Cette pièce a pour rôle de rigidifier le col, lequel doit être le plus rigide, droit et stable possible (sauf effet de style ou col spéciaux):
Les pointes du col ne doivent aucunement rebiquer vers l’intérieur:
Et le col ne doit pas paraître mou ou gondolé (vers l’intérieur ou l’extérieur):
La molesse du col va trahir la faible qualité de la chemise ou alors son coté casual, mais à l’inverse on peut porter une chemise habillée sans baleine si on veut la décontracter:
De cette façon, on se retrouve avec une tenue de col proche de ce qui existe en matière de chemise à col « polo » ou « boutonné ».
La tenue du col tient aussi bien de son montage que de la qualité des baleines. Malheureusement les baleines en plastique fournies avec la majorité des chemises de confection industrielle sont très fines et très souples, ce qui n’améliore pas vraiment sa tenue puisque la baleine va se plier. Il arrive même que seule une baleine plie, si bien que le col sera asymétrique (une pointe droite et une pointe qui gondole ou rebique par exemple).
Les baleines rigides, par exemple celles en métal, permettent d’éviter cet inconvénient et les pointes du col seront parfaitement droites et ne bougeront pas d’un pouce. En revanche, les baleines rigides sont bien souvent plus épaisses que les souples et il se peut qu’on devine leur présence sous le col (présence d’une petite bosse ou d’un léger renflement). Il se peut aussi que la forme du col ou sa dimension ne permette pas de loger parfaitement une baleine rigide, elle dépassera alors de sa loge et fera une bosse au niveau du col (il suffit d’un ou deux millimètres en trop…) alors que ce problème est facilement résolu avec une baleine souple en plastique que l’on peut découper pour l’adapter au mieux.
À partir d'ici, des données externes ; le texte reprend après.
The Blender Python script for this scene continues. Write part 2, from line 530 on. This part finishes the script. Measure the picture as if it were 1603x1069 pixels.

Le problème des baleines en métal est que sur le long terme le tissu puisse être abîmé par le frottement du métal, raison sans doute pour laquelle les baleines en métal sont légèrement plus épaisses que celles en plastiques et avec des bords légèrement arrondis pour limiter leur côté abrasif.
Concernant le choix du métal, il peut se porter sur un métal vil puisque les métaux précieux n’ont ici aucun avantage… Que la baleine soit en or ou en acier, sa durée de vie ou son utilisation seront identiques et nul ne verra la matière de vos baleines…
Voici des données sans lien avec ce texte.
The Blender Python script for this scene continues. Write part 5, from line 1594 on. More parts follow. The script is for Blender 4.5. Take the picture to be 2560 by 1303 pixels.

Sur le marché, vous pouvez trouvé des chemises auxquelles des baleines sont déjà cousues dans le col (baleines fixes) et des chemises avec des baleines amovibles.
Bilan des baleines fixes:
L’avantage des baleines fixes est qu’il n’y a plus besoin de penser à les ôter le soir venu, et inversement il est inutile de penser à les mettre le matin.
Mais les baleines fixes présentent les défauts de leurs qualités, il se peut qu’à terme elles marquent le tissu du col lors du repassage (je n’ai cependant jamais observé une telle marque, les baleines fixes étant en général dans un plastique très fin et souple). Lorsque la chemise est portée sans cravate, la rigidité des baleines crée un décalage assez malheureux, du moins en théorie puisque la finesse et souplesse des baleines fixes s’accommodent d’un port sans cravate. Mais encore une fois, le port avec cravate se trouve affecté d’un manque criant de rigidité.
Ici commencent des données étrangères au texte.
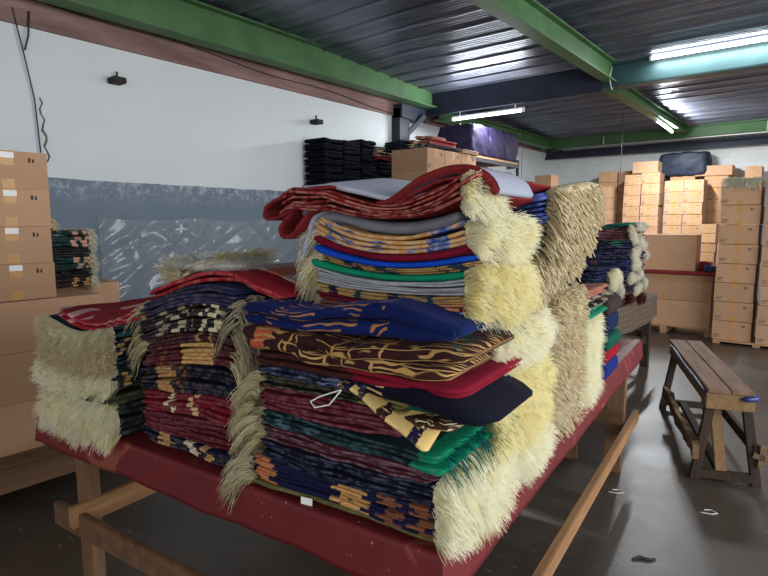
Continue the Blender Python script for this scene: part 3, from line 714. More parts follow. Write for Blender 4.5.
# ---- A: near right corner pile
A = Stack(TF, (-.66, .01), (.01, .46), ZT, 1)
DIP = lambda a, b: 1 + .25 * np.cos((a + .33) * 5.5)
END = lambda a, b: .85 + .5 * np.clip((a + .12) * 6, -1, 1) ** 2 * (a > -.25)
i = folded(A, 'folded_rug', 'thin olive rug lying flat at the very bottom of the near right pile', 'rug', rm(OLIVE, (), None, C8(130, 128, 90)), .014, 1, (-.62, -.02), jit=.006)
MB().box(0, .035, -.002, 0, -.05, 0).obj('paper_tag', M_paper, i['o'], (-.10, -.232, .012), R(8))
i = folded(A, 'folded_rug', 'navy rug with bands of tan stripes, near the bottom of the near right pile', 'rug', rm(NAVY, ((.01, .085, ORN, 0), (.30, .40, TAN, 0), (.42, .66, C8(120, 76, 52), 70)), None, None), .07, 7, (-.61, -.005), jit=.006)
fringe(i, -1, Y_CREAM, 1400, .10, .0012, .9, .6, (-.02,.18), curl=.3, clumps=50, camt=.4, name='fringe'); fringe(i, 1, Y_PUFF, 3000, .075, .0009, .45, .6, (0, .36), (0, 1.1), curl=.22)
i = folded(A, 'folded_rug', 'plain dark navy rug above the tan-striped one in the near right pile', 'rug', rm(DNAVY, (), None, C8(96, 100, 130)), .055, 6, (-.575, -.01)); fringe(i, 1, Y_PUFF, 2600, .07, .0009, .35, .6, (.0, .38), (0, 1.2), curl=.22)
i = folded(A, 'folded_rug', 'dull maroon rug with grey fold lines low in the near right pile', 'rug', rm(C8(72, 32, 44), (), None, C8(150, 130, 136)), .035, 4, (-.575, -.03)); fringe(i, -1, Y_CREAM, 500, .09, .0012, .8, .6, (-.02, .2), clumps=14, camt=.5)
i = folded(A, 'folded_rug', 'teal-black rug with a faint scroll pattern in the near right pile', 'rug', rm(C8(18, 36, 44), ((.5, .7, GREEN, 0),), (C8(70, 96, 110), 0, .3, 26), C8(80, 110, 110)), .045, 4, (-.575, .0)); fringe(i, -1, Y_CREAM, 800, .09, .0012, .8, .6, (-.02, .2), clumps=20, camt=.4); fringe(i, 1, Y_TEAL, 180, .06, .0013, .6, .5)
i = folded(A, 'folded_rug', 'thick wine-red rug in many folds halfway up the near right pile', 'rug', rm(C8(88, 26, 38), (), None, C8(150, 108, 112)), .075, 7, (-.585, -.12), wav=.004); fringe(i, -1, Y_CREAM, 1000, .09, .0012, .8, .6, (-.02, .2), clumps=24, camt=.4)
i2 = folded(A, 'folded_rug', 'dark brown rug with cream flecks at the right end of the near right pile', 'rug', rm(C8(60, 36, 28), (), (CREAM, 0, .3, 40), None), .03, 2, (-.17, .015), (.02, .30), advance=False, lift=-.03)
i = folded(A, 'folded_rug', 'black-olive rug with thin yellow lines above the wine-red one in the near right pile', 'rug', rm(C8(26, 26, 26), ((.35, .55, C8(110, 96, 50), 0),), None, C8(120, 116, 90)), .032, 4, (-.575, -.1)); fringe(i, -1, Y_CREAM, 600, .09, .0012, .7, .6, (-.02, .2), clumps=16, camt=.4)
i = folded(A, 'folded_rug', 'midnight-blue rug with grey scrollwork under the brown velvet of the near right pile', 'rug', rm(C8(22, 26, 46), (), (BGREY, 0, .42, 26), C8(90, 96, 120)), .028, 2, (-.59, -.2), wav=.004)
i = folded(A, 'folded_rug', 'cream and navy diagonally striped rug corner hanging in the near right pile', 'rug', rm(C8(206, 178, 112), ((.00, .035, NAVY, 0), (.05, .065, C8(50, 44, 60), 0), (.11, .135, C8(50, 30, 34), 0), (.19, .215, NAVY, 0)), None, C8(120, 110, 100), .1), .012, 1, (-.27, -.02), (-.012, .3), advance=False, lift=-.012, zlift=lambda a, b: -.55 * np.clip(a + .24, 0, 1) * np.clip(1 - (b + .01) / .25, 0, 1))
i = folded(A, 'folded_rug', 'green-edged rug end poking out to the right of the near right pile', 'rug', rm(C8(10, 74, 62), (), (CREAM, 0, .3, 40), None), .022, 1, (-.22, .02), (.03, .34), advance=False, lift=-.055, jit=.006, rend=.04)
i = folded(A, 'folded_rug', 'black-navy velvet piece with a rounded end jutting out on the right of the near pile', 'velvet', rm(C8(12, 14, 28), (), (C8(196, 160, 120), 0, .13, 22), None, .1, sheen=.3), .05, 1, (-.27, .11), (-.005, .30), advance=False, lift=-.03, zlift=lambda a, b: -.25 * np.clip(a + .05, 0, 1), jit=.012, rend=.11)
i = folded(A, 'folded_rug', 'dark maroon piece with a pointed right tip just below the gold-scrolled velvet', 'rug', rm(C8(118, 20, 40), ((0, .34, C8(58, 32, 30), 0),), None, None, .2), .034, 2, (-.60, .055), (-.005, .36), wav=.003, rend=.06)
st_ = MB().tube([(.0, -.232, -.005), (-.06, -.236, -.03), (-.09, -.236, -.048), (-.075, -.238, -.06), (-.03, -.238, -.045), (.005, -.236, -.004)], .0018, 6).obj('string_loop', M_paper, i['o'], (.03, .003, .0)); st_['label'] = 'white string loop'
i = folded(A, 'folded_rug', 'brown velvet rug with gold scrolls and lines, rolled ends pointing right', 'velvet', rm(C8(48, 24, 24), ((.03, .09, C8(170, 84, 56), 0), (.15, .158, GOLD, 0), (.17, .176, GOLD, 0), (.30, .308, GOLD, 0), (.36, .366, GOLD, 0), (.44, .448, GOLD, 0)), (GOLD, .03, .66, 22), None, .15, sheen=.25), .075, 2, (-.60, .03), (-.01, .30), wav=.007, jit=.016, rend=.045, ejit=.03)
i = folded(A, 'folded_rug', 'navy blue velvet rug with small gold crests on top of the near right pile', 'velvet', rm(C8(16, 28, 78), (), (C8(160, 112, 74), .0, .50, 20), None, .15, sheen=.35), .075, 2, (-.66, .03), (.0, .45), tf=lambda a, b: .75 + .45 * np.exp(-((a + .12) / .14) ** 2) + .1 * np.sin(a * 17), wav=.004, jit=.014, rend=.05)
fringe(i, -1, Y_GREY, 160, .10, .0019, .8, .5, (.0, .2), clumps=16, camt=.8)
fringe(i, 1, Y_TEAL, 60, .03, .0012, .4, .8)
AT = A.top
# ---- B: behind it along the right edge
B = Stack(TF, (-.62, -.015), (.47, .86), ZT, 2)
for lab, col, t_, n_, yb in (
    ('turquoise-lined rug with yellow fringe at the bottom of the second right-edge pile', C8(16, 84, 90), .12, 6, Y_PUFF),
    ('tan-striped rug with yellow fringe second from the bottom in the second right-edge pile', C8(60, 46, 40), .10, 5, Y_GOLD),
    ('navy rug with yellow fringe in the middle of the second right-edge pile', NAVY, .13, 6, Y_GOLD),
    ('black rug with pale yellow fringe at the top of the second right-edge pile', BLACK, .14, 6, Y_PUFF)):
    i = folded(B, 'folded_rug', lab, 'rug', rm(col, ((.5, .7, TAN, 90),), None, C8(120, 110, 100)), t_, n_, group=None)
    f_ = fringe(i, 1, yb, 5200, .08, .0008, .25, .6, (.28 if B.k > 1 else .42, .70), (.18, .80), curl=.22)
fringe(i, 1, Y_TEAL, 80, .05, .0012, .6, .5, (.47, .6))
# ---- upper pile on top of A and B
U = Stack(TF, (-.46, .005), (.12, .62), 0, 3); U.top = np.maximum(A.top.mean(), 0) * 0 + np.full_like(U.top, 1.318)
SAG = lambda a, b: .80 * (.95 + .26 * np.clip(np.abs(a + .2) / .24, 0, 1.25) ** 2)
ul = [('blue-edged tan rug at the bottom of the upper pile', ROYAL, ((0, .12, C8(120, 70, 50), 0), (.12, .30, MAR, 0), (.44, .60, C8(190, 180, 150), 80)), .026, 3, None, None),
      ('maroon and camel rug near the bottom of the upper pile', MAR, ((.30, .45, C8(190, 130, 96), 0),), .018, 2, None, None),
      ('tan rug with blue-green ornament below the grey one in the upper pile', C8(160, 128, 78), ((0.03, .06, NAVY, 0), (.12, .14, TEAL, 0), (.22, .25, NAVY, 0), (.33, .35, TEAL, 0)), .024, 3, (C8(40, 60, 80), 0, .7, 34), None),
      ('thick silver-grey blanket in the middle of the upper pile', C8(134, 138, 144), (), .045, 5, None, C8(180, 182, 188)),
      ('bright green rug above the grey blanket of the upper pile', GREEN, (), .022, 1, None, None),
      ('brown and tan patterned rug above the green one', C8(150, 118, 74), ((.1, .13, NAVY, 0), (.2, .24, C8(30, 60, 60), 0), (.38, .6, C8(40, 60, 80), 90)), .022, 3, (C8(36, 44, 60), 0, .7, 30), None),
      ('royal blue rug in the upper pile', ROYAL, (), .020, 1, None, None),
      ('deep maroon rug just above the royal blue one', C8(100, 14, 36), (), .026, 1, None, None),
      ('camel rug with blue and cream ornamented edge under the red blanket', C8(178, 132, 78), ((.05, .09, BLUE, 60), (.34, .50, C8(34, 74, 150), 70)), .062, 4, (C8(40, 84, 160), 0, .7, 20), C8(210, 200, 170))]
UI = []
for k, (lab, col, bd, t_, n_, mo, sti) in enumerate(ul):
    i = folded(U, 'folded_rug', lab, 'rug', rm(col, bd, mo, sti, .25), t_, n_, (-.47 + .01 * (k % 3), .005), tf=SAG, jit=.007); UI.append(i)
    if k == 0: fringe(i, 1, Y_PUFF, 900, .05, .0009, .4, .5, (.16, .46), (.1, .8)); fringe(i, -1, Y_CREAM, 300, .08, .0015, .8, .6, (.14, .4), (0, 2), clumps=20, camt=.4)
    if k == 3: fringe(i, 1, Y_GOLD, 5600, .085, .0008, .30, .62, (.12, .43), (-.75, 1.45), curl=.34)
    if k == 8: fringe(i, 1, Y_PUFF, 4200, .08, .0008, .25, .62, (.12, .42), (.0, .95), curl=.34); fringe(i, -1, Y_PUFF, 900, .085, .0012, 1.0, .5, (.13, .3), (-.3, 1), clumps=40, camt=.25)
    if k == 5: fringe(i, -1, Y_PUFF, 900, .09, .0012, .9, .5, (.13, .3), (-1.5, 1), clumps=40, camt=.25)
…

Bilan des baleines amovibles:
Lorsque les baleines sont amovibles, il faut penser à les ôter avant le lavage de la chemise et avant le repassage, au risque de marquer le tissu (encore plus si la baleine est rigide). Puis, il faut penser à les mettre lorsque l’on enfile sa chemise.
Mais ces petits tracas ne sont rien comparés aux avantages des baleines amovibles. On peut choisir de porter sa chemise sans baleines (lorsqu’elle est portée sans cravate ou avec une cravate mais dans un ensemble décontracté) ou avec des baleines plus ou moins rigides mais également plus ou moins courtes.
Pour ces raisons, il est préférable de privilégier les chemises avec baleines amovibles.